During her four-day visit, Chen met Beijing Mayor Guo Jinlong and visited Olympic venues. She was set to meet Shanghai Mayor Han Zheng Saturday.

Chen invited mainland sports officials, athletes and the public to attend the World Games and tour Kaohsiung throughout the last leg of her global tour to promote the 2009 World Games.

Wang Yizhou, a world politics expert at the Chinese Academy of Social Sciences, said the unprecedented delegation is a milestone of cross-Straits sports exchanges that expanded dramatically at the Beijing Olympics.

Wang Yusheng, a scholar with the China Foundation for International Studies, said the move was a "good signal" in exchanges between the mainland and Taiwan, which have seen momentum build recently with mainland tourists visiting Taiwan and mainland firms spending money there.

As for the political impact of Chen's visit, a survey on Singtao.com, a Hong Kong-based website featuring Chinese news, showed more than 73 percent saw Chen's visit as an "ice-breaking point" in relations between the DPP and the mainland.

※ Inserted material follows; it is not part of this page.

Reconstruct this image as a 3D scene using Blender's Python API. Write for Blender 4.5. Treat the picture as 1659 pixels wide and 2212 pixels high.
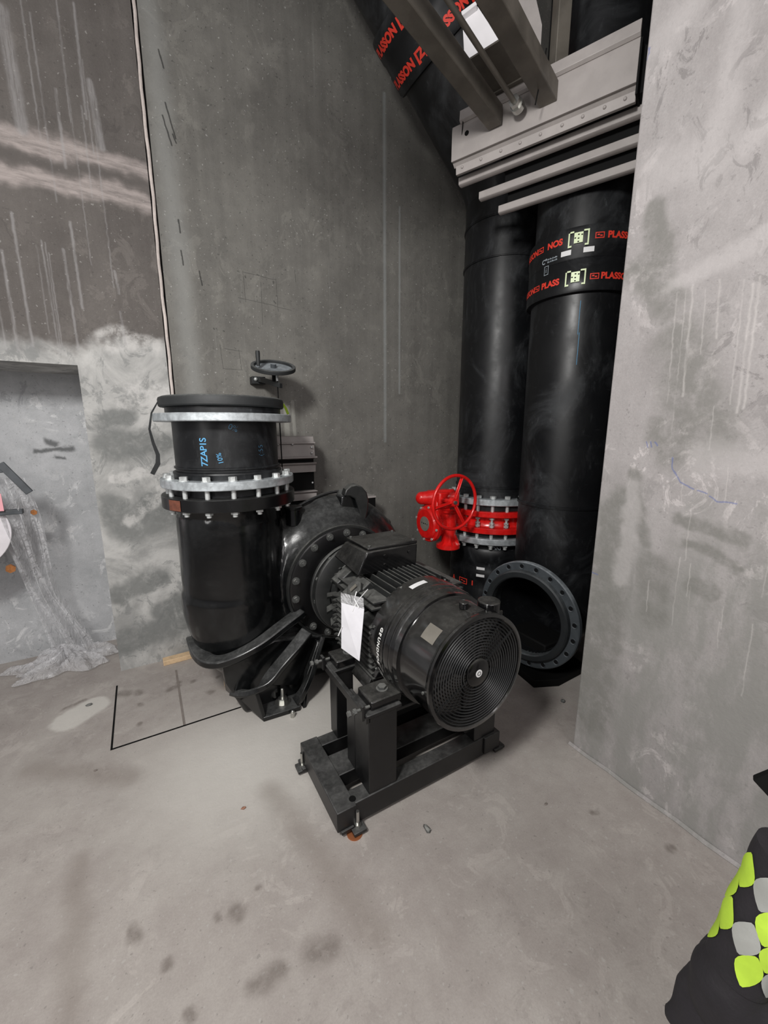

Taiwan's China Times newspaper predicted Friday more DPP leaders will follow.

The party should show "wisdom and courage" by continuing rational dialogue with Beijing to keep pace with the times, it said.

In Taipei, the Kuomintang party spokesman Lee Chien-jung said this week that the party takes a positive view of Chen's visit and believes it will contribute to the development of cross-Straits ties in a peaceful direction and to the integration of opinions of Taiwan's two major political camps.

Meanwhile, a 1,500-strong delegation from Guangxi Zhuang autonomous region has arrived in Taiwan on Thursday with $170 million to spend.

This is the largest ever provincial-level delegation from the mainland to the island. Led by provincial leaders, the group includes leaders from all cities in the region.